A Fast Acting Quantized Energy Balance Criterion for Power System Instability Detection Based on WAMPAC GOOSE Pulses Induced by Small Speed Perturbations

ABSTRACT: A newly developed stability assessment tool for a power system is proposed in this paper based on estimating the kinetic energy-time variations. It aims to introduce a practical alternative to the Equal Area Criterion (EAC) method that is valid for multi-swing cases. It utilizes the Generic Object Oriented Substation Event (GOOSE) packets launched due to angle variations during swing by the Intelligent Electronic Devices (IEDs) measuring the generator bus angle. The scheme maps the GOOSE packets to quantized energy levels. The detector IED receives the launched GOOSE from disturbed generators through the Wide Area Monitoring, Protection and Control (WAMPAC) System and evaluates the system stability accordingly. The areas under the positive energy intervals above the time axis determine the stability for the oscillatory swing.
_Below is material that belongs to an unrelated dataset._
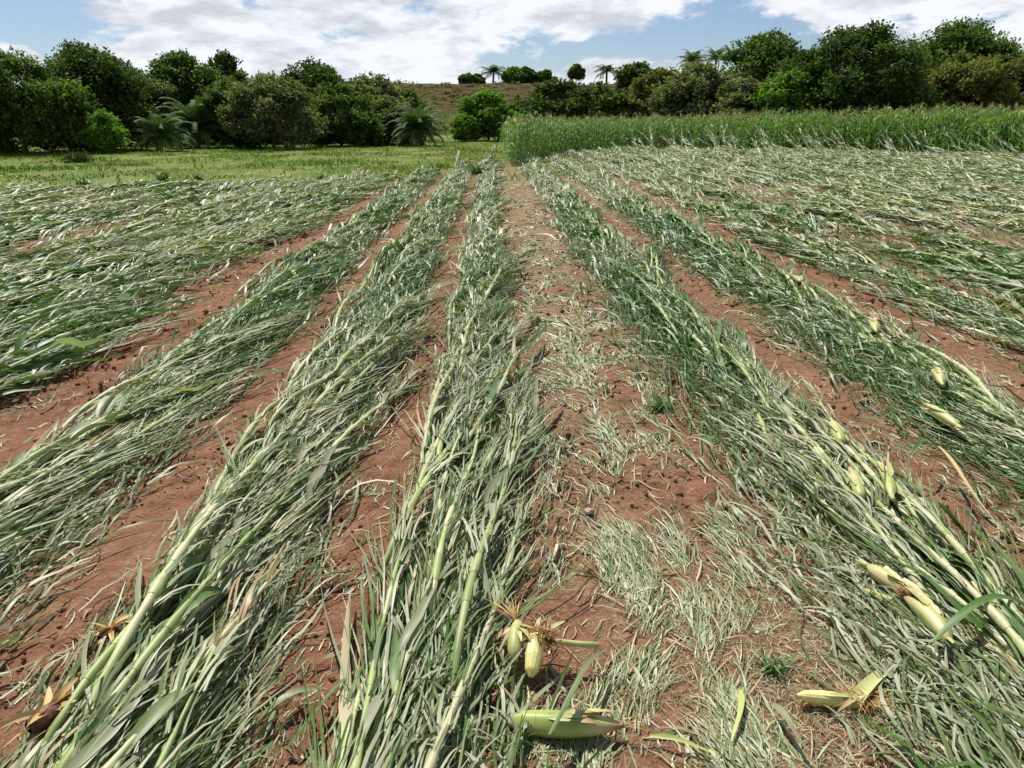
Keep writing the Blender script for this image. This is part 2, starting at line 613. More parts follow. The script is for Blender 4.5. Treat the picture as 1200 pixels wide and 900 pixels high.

It has been proven that the area under positive energy levels is proportional to the number of GOOSE packets emitted during these intervals. For the fast monotonic swing, the quantized energy pattern shows quasi-stable intermediate energy levels between two high energy levels, where the scheme detects the transition to the second higher level as an indication of instability, with enough time in advance for corrective measures. The scheme is Phasor Measurement Unit (PMU)-independent, thus eliminating the burden and cost of synchronization requirements. The new scheme has been tested using the IEEE 39 Bus System. The results show the scheme’s capability to predict instability 87 ms prior to its occurrence, which is an adequate time for remedial action.